現在,入所後約3週間経過し,まだ1システム目の途中だが,訓練生にアンケートで感想や要望を聞いてみた(図4)。
〈その他の感想〉
このように不安の声もあるが意欲的な意見が多い。
担当する講師は,3名(嘱託指導員も含む)。テキストを改訂してより体系的なもので訓練したいとの要望や,次回からは募集の条件にさらにマッチする訓練生に絞り込みたいとの声もある。とにかく私たちも初めての経験であるが,熱心にアンケートへ記入してくれた要望や期待をむだにせず,できることからとりかかって訓練生の不安を取り除いていきたい。さっそく訓練の進め方を工夫して,講義中心のユニットでは講義と演習課題のあとにパソコンを活用して課題を解く手法を取り入れたり,複数の指導員で対応するべく補講を開始したところである。
真価が問われるのは6ヵ月後。結果的に就職に結びつけられるよう,訓練効果をあげていく方法をいろいろと模索しながら実施していきたい。
離転職者訓練(アビリティコース)では,とにかく就職意欲のある入所者を多く確保し,そして訓練実施の結果,関連職種への就職者を送り出していくことが重要である。

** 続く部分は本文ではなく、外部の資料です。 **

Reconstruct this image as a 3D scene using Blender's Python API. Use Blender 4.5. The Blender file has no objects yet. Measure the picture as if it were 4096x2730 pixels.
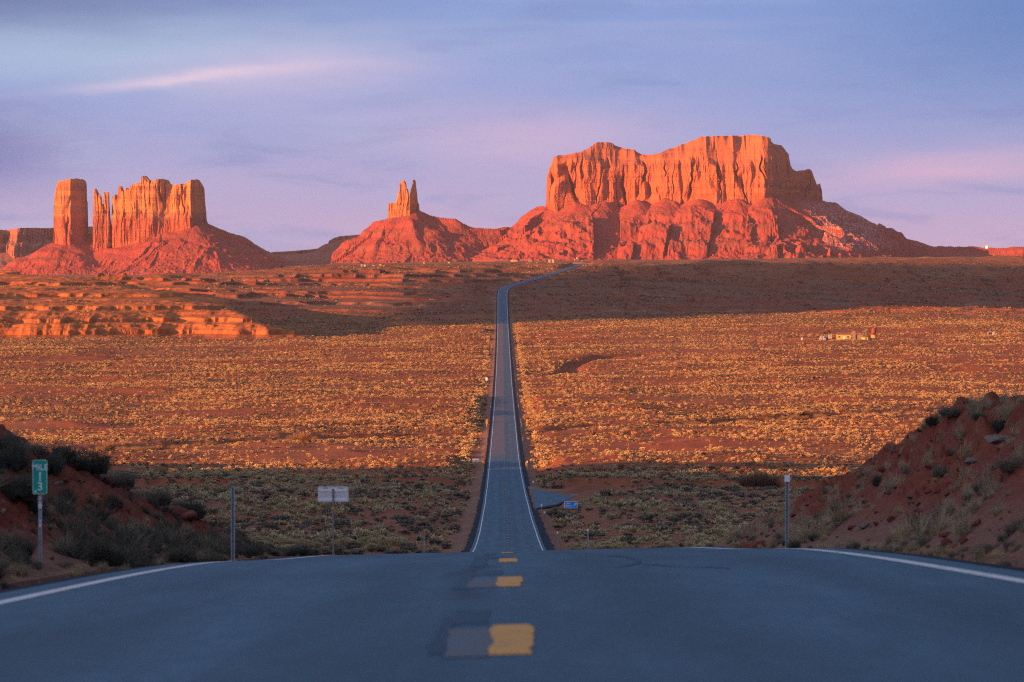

当センターでは月に一度,拡大ケース会議で全系の指導員の意見交換会を実施している。その中で,就職促進に向けてアビリティ担当指導員の意識が大切だとされ,次のような点にまとめられた。
「事業主団体の傘下企業訪問時には修了生一覧名簿を忘れずに持参しよう」というようにアビリティ担当指導員から声がかかるくらいになることが大事。
21世紀に向けての能力開発。われわれを取り巻く時代・社会・地域が変われば,同じように変容していく。いつも新しい発想,新しい手法で『時代・社会・地域にマッチした能力開発』が求められているようだ。